DATA SHOWN
● ● ● ●
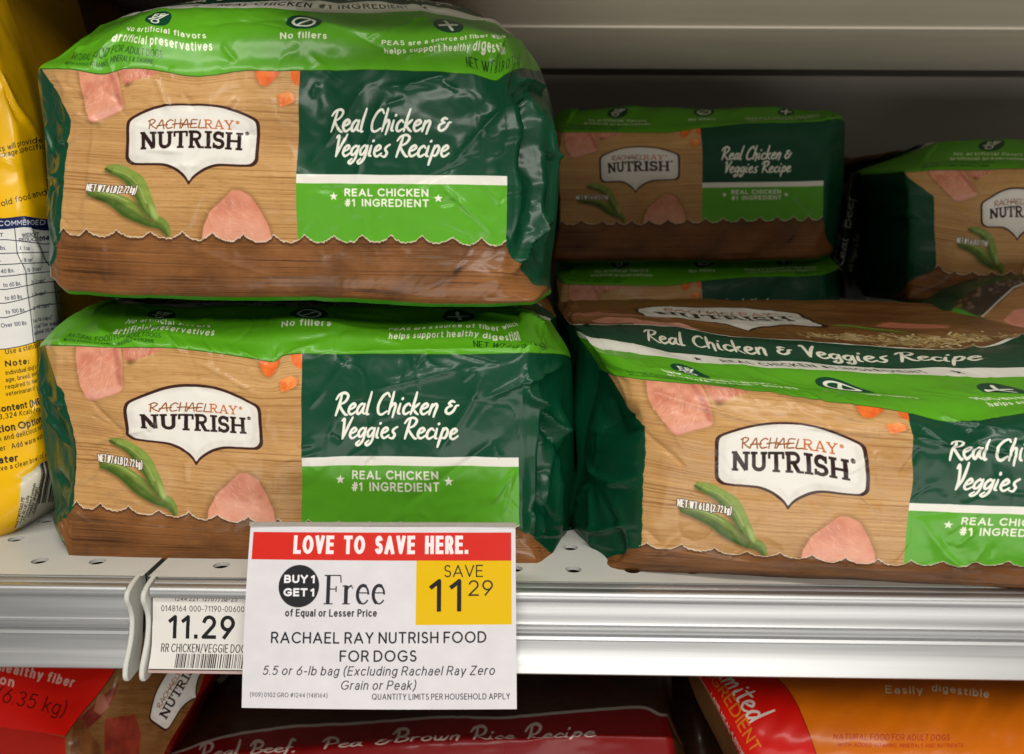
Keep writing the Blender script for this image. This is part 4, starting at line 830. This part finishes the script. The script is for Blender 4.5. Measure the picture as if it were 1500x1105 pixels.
C_cr = [(0, 113, 60, 98, .55, 1.3), (60, 98, 116, 100, .6, 1.0), (104, 101, 170, 88, .7, 1.3), (120, 110, 132, 94, .6, 1.0), (60, 115, 116, 102, .8, .9), (85, 80, 105, 92, .6, .9), (130, 121, 150, 113, 1.2, 1.6), (-36, 68, 0, 60, 1.2, 2.0), (-20, 108, -4, 84, 1.4, -1.8), (-24, 62, -18, 8, 1.4, 1.8), (-14, 58, -4, 8, .9, -2.6), (-24, 30, -4, 44, .8, 2.4), (-36, 40, -24, 58, .9, 2.6), (10, 30, 60, 22, 1.4, .8), (120, 60, 150, 20, 2, 1.0), (200, 215, 256, 190, 1.4, 2.4), (60, 240, 75, 206, 1.2, 1.2), (-34, 84, -6, 88, .8, 1.2), (-10, 60, -2, 20, .7, 1.0), (200, 190, 221, 240, 1.2, 1.6)]

G_ = 'tan and green chicken dog food bags'
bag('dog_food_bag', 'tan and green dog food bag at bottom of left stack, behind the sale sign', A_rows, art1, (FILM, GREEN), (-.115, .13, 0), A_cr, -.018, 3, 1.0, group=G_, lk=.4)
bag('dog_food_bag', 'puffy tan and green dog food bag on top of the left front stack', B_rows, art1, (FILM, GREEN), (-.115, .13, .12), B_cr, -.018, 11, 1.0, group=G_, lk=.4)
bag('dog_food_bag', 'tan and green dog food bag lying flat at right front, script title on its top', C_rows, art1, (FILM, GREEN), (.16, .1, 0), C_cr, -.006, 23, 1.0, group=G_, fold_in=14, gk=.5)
bag('dog_food_bag', 'dim tan and green dog food bag, upper of the rear pair in the middle', E_rows, art1, (FILM_B, GREEN), (.165, .38, .125), [(150, 80, 190, 100, 1.5, 1.2), (185, 62, 215, 36, 1, 1.2)], 0, 31, 2.6, group=G_)
bag('dog_food_bag', 'dim tan and green dog food bag at right rear, dark green side showing', F_rows, art1, (FILM_B, GREEN), (.45, .37, .1), [(5, 90, 45, 60, 1, 1.6), (0, 50, 40, 75, 1, 1.4), (-30, 70, -4, 74, 1, 1.6)], 0, 37, 2.6, group=G_)
D_rows = [(v, [(p if len(p) == 5 else (p[0], *(at(*p[1:4]) - np.array([-.006, 0, .126])), 0)) for p in pts]) for v, pts in E_rows[:-1]]
D_rows += [(330, [(-36, .06, .49, .105, 0), (0, .07, .47, .112, 0), (116, .17, .47, .114, 0), (221, .26, .47, .112, 0), (256, .27, .49, .105, 0)])]
bag('dog_food_bag', 'mostly hidden tan and green dog food bag beneath the rear middle bag', D_rows, art1, (FILM_B, GREEN), (.17, .38, 0), [], 0, 41, 2.6, group=G_)

# ------------------------------------------------------------------ sale sign and price label
def sign_art():
    A = Art(0, 123, 0, 83, 11, 'D9D6DA'); A.a *= (.965 + .05 * fbm((A.h, A.w), (14, 20), 4, 4))[..., None]
    A.poly([(1.6, 68), (121, 67.4), (121, 80.4), (1.6, 80.4)], 'CF2A20')
    A.text('LOVE TO SAVE HERE.', 61, 70.6, 8.4, 'F0E4E6', wt=.2, sp=.22, width=80.5, align='c', space=1.1, butt=True)
    A.poly([(77.6, 38.4), (121, 38.2), (121, 67.4), (77.6, 67.7)], 'DDB400')
    A.poly(circ(24.2, 56, 9.3, 9.6), '26262A')
    A.text('BUY 1', 24.4, 57.4, 3.7, 'EFEBEF', wt=.23, width=14.2, align='c', butt=True, space=.25, sp=.14)
    A.text('GET 1', 24.4, 51.4, 3.7, 'EFEBEF', wt=.23, width=14.2, align='c', butt=True, space=.25, sp=.14)
    A.text('Free', 35.8, 47.9, 13.2, '2A2A30', wt=.13, font=DIDONE, width=28, sp=.08)
    A.text('of Equal or Lesser Price', 39.3, 42.2, 3.5, '2B2B30', wt=.17, width=41.6, align='c', sp=.16)
    A.text('SAVE', 99.1, 60, 5.6, '262418', wt=.1, width=17.8, align='c', sp=.16)
    A.text('11', 83.8, 44.4, 14.8, '222018', wt=.13, sx=.92, sp=.25, butt=True)
    A.text('29', 101.3, 51.4, 7.2, '222018', wt=.1, width=11.2, sp=.2)
    A.text('RACHAEL RAY NUTRISH FOOD', 61, 30, 5.3, '1F1F26', wt=.14, width=97, align='c', space=.34, sp=.2)
    A.text('FOR DOGS', 61, 21.7, 5.3, '1F1F26', wt=.14, width=34.5, align='c', space=.3, sp=.2)
    A.text('5.5 or 6-lb bag (Excluding Rachael Ray Zero', 61, 15.4, 4.3, '2A2A32', wt=.11, slant=.2, width=104, align='c', sp=.2, space=.36)
    A.text('Grain or Peak)', 61, 8.9, 4.3, '2A2A32', wt=.11, slant=.2, width=33.5, align='c', sp=.2, space=.36)
    A.text('(909) 0102 GRO #1244 (148164)', 3.6, 5.2, 2.1, '34343C', wt=.11, width=35, space=.3)
    A.text('QUANTITY LIMITS PER HOUSEHOLD APPLY', 120, 4.4, 2.8, '2A2A32', wt=.12, width=61.5, align='r', space=.32)
    return A
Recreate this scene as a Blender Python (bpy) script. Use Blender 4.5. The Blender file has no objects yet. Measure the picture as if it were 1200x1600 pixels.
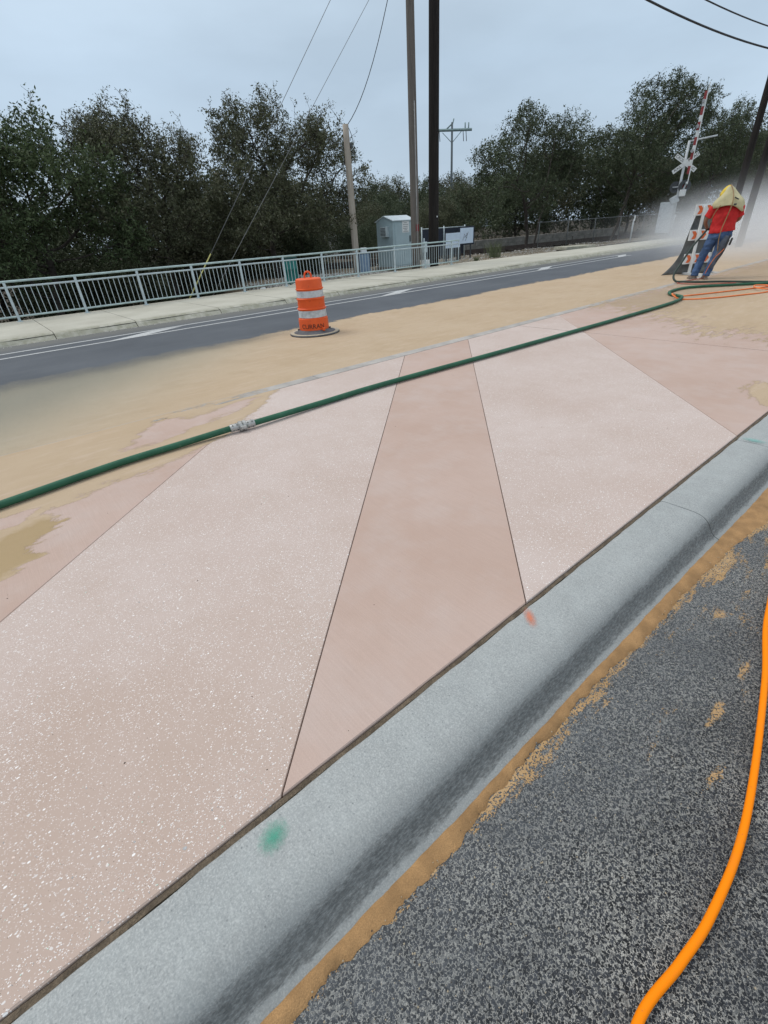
import bpy, bmesh, math, random
import numpy as np
from mathutils import Vector, Matrix

scene = bpy.context.scene
C = scene.collection
rnd = random.Random(7)
rng = np.random.default_rng(11)
R = math.radians

# ------------------------------------------------------------------ camera
CAM_H, F_PX, PITCH, ROLL, AZ = 1.6, 723.0, R(31.0), R(4.1), R(52.0)
cam = bpy.data.cameras.new('camera'); cam_o = bpy.data.objects.new('camera', cam); C.objects.link(cam_o)
fw = Vector((math.cos(AZ)*math.cos(PITCH), math.sin(AZ)*math.cos(PITCH), -math.sin(PITCH)))
rt = Vector((math.sin(AZ), -math.cos(AZ), 0)); up = rt.cross(fw)
rt2 = rt*math.cos(ROLL) - up*math.sin(ROLL); up2 = up*math.cos(ROLL) + rt*math.sin(ROLL)
M3 = Matrix((rt2, up2, -fw)).transposed()
cam_o.matrix_world = Matrix.Translation((0, 0, CAM_H)) @ M3.to_4x4()
cam.sensor_fit = 'VERTICAL'; cam.sensor_height = 36.0; cam.lens = F_PX/1600*36.0
cam.clip_start = 0.05; cam.clip_end = 3000
scene.camera = cam_o

# ------------------------------------------------------------------ sky, sun, exposure
SUN_EL, SUN_AZ = R(58), R(120)          # azimuth measured from +X towards +Y
w = bpy.data.worlds.new('World'); scene.world = w; w.use_nodes = True
nt = w.node_tree; nt.nodes.clear()
wo = nt.nodes.new('ShaderNodeOutputWorld'); bg = nt.nodes.new('ShaderNodeBackground')
sky = nt.nodes.new('ShaderNodeTexSky'); sky.sky_type = 'NISHITA'; sky.sun_disc = False
sky.sun_elevation = SUN_EL; sky.sun_rotation = math.pi/2 - SUN_AZ
sky.air_density = 1.0; sky.dust_density = 3.0
tc = nt.nodes.new('ShaderNodeTexCoord'); sep = nt.nodes.new('ShaderNodeSeparateXYZ')
nt.links.new(tc.outputs['Generated'], sep.inputs[0])
ramp = nt.nodes.new('ShaderNodeValToRGB')      # overcast deck: pale blue-grey low down, whiter and brighter overhead
cr = ramp.color_ramp
cr.elements[0].position = 0.0; cr.elements[0].color = (0.485, 0.60, 0.72, 1)
cr.elements[1].position = 1.0; cr.elements[1].color = (1.0, 1.02, 1.04, 1)
e = cr.elements.new(0.22); e.color = (0.505, 0.635, 0.77, 1)
e = cr.elements.new(0.5); e.color = (0.66, 0.78, 0.88, 1)
nt.links.new(sep.outputs['Z'], ramp.inputs[0])
nz = nt.nodes.new('ShaderNodeTexNoise'); nz.inputs['Scale'].default_value = 2.2; nz.inputs['Detail'].default_value = 5
mp = nt.nodes.new('ShaderNodeMapping'); mp.inputs['Scale'].default_value = (1, 1, 3.0)
nt.links.new(tc.outputs['Generated'], mp.inputs[0]); nt.links.new(mp.outputs[0], nz.inputs['Vector'])
mr = nt.nodes.new('ShaderNodeMapRange'); mr.inputs[1].default_value = .3; mr.inputs[2].default_value = .7
mr.inputs[3].default_value = 8.7; mr.inputs[4].default_value = 11.2
nt.links.new(nz.outputs[0], mr.inputs[0])
mul = nt.nodes.new('ShaderNodeVectorMath'); mul.operation = 'SCALE'
nt.links.new(ramp.outputs[0], mul.inputs[0]); nt.links.new(mr.outputs[0], mul.inputs['Scale'])
mx = nt.nodes.new('ShaderNodeMixRGB'); mx.inputs[0].default_value = 0.9
nt.links.new(sky.outputs[0], mx.inputs[1]); nt.links.new(mul.outputs[0], mx.inputs[2])
nt.links.new(mx.outputs[0], bg.inputs[0]); bg.inputs[1].default_value = 0.1
nt.links.new(bg.outputs[0], wo.inputs[0])
sun = bpy.data.lights.new('sun', 'SUN'); sun.energy = 1.3; sun.angle = R(25); sun.color = (1, .96, .9)
sun_o = bpy.data.objects.new('sun', sun); C.objects.link(sun_o)
sd = Vector((math.cos(SUN_AZ)*math.cos(SUN_EL), math.sin(SUN_AZ)*math.cos(SUN_EL), math.sin(SUN_EL)))
sun_o.rotation_euler = sd.to_track_quat('Z', 'Y').to_euler(); sun_o.location = sd*60
vs = scene.view_settings
scene.display_settings.display_device = 'sRGB'
vs.view_transform = 'Standard'; vs.look = 'None'; vs.exposure = 0.12; vs.gamma = 1; vs.use_curve_mapping = False
scene.render.engine = 'CYCLES'
scene.cycles.volume_bounces = 2; scene.cycles.volume_step_rate = 2.0
scene.cycles.transparent_max_bounces = 16; scene.cycles.max_bounces = 8

# ------------------------------------------------------------------ helpers
def tag(o, label=None, cat=None, group=None, kind=None):
    if label: o['label'] = label
    if cat: o['category'] = cat
    if group: o['group'] = group
    if kind: o['kind'] = kind
    return o
def empty(name, loc=(0, 0, 0), rz=0.0):
    o = bpy.data.objects.new(name, None); C.objects.link(o); o.location = loc; o.rotation_euler = (0, 0, rz)
    o.empty_display_size = .2
    return o
def mesh_from(name, v, f, mats=None, fm=None, smooth=False):
    me = bpy.data.meshes.new(name); me.from_pydata([tuple(p) for p in v], [], f)
    if mats:
        for m in mats: me.materials.append(m)
    if fm is not None and len(fm): me.polygons.foreach_set('material_index', fm)
    if smooth: me.polygons.foreach_set('use_smooth', [True]*len(me.polygons))
    me.update(); return me
def link(name, me, parent=None, loc=None):
    o = bpy.data.objects.new(name, me); C.objects.link(o)
    if parent is not None: o.parent = parent
    if loc is not None: o.location = loc
    return o
def dup(o, parent=None):
    c = o.copy(); C.objects.link(c); c.parent = parent
    for ch in o.children: dup(ch, c)
    return c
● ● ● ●
TASK DIRECTIONS
Copy each line above that contains the string "scene".

ANSWER FOR THIS EXERCISE
Recreate this scene as a Blender Python (bpy) script. Use Blender 4.5. The Blender file has no objects yet. Measure the picture as if it were 1200x1600 pixels.
scene = bpy.context.scene
C = scene.collection
scene.camera = cam_o
w = bpy.data.worlds.new('World'); scene.world = w; w.use_nodes = True
vs = scene.view_settings
scene.display_settings.display_device = 'sRGB'
scene.render.engine = 'CYCLES'
scene.cycles.volume_bounces = 2; scene.cycles.volume_step_rate = 2.0
scene.cycles.transparent_max_bounces = 16; scene.cycles.max_bounces = 8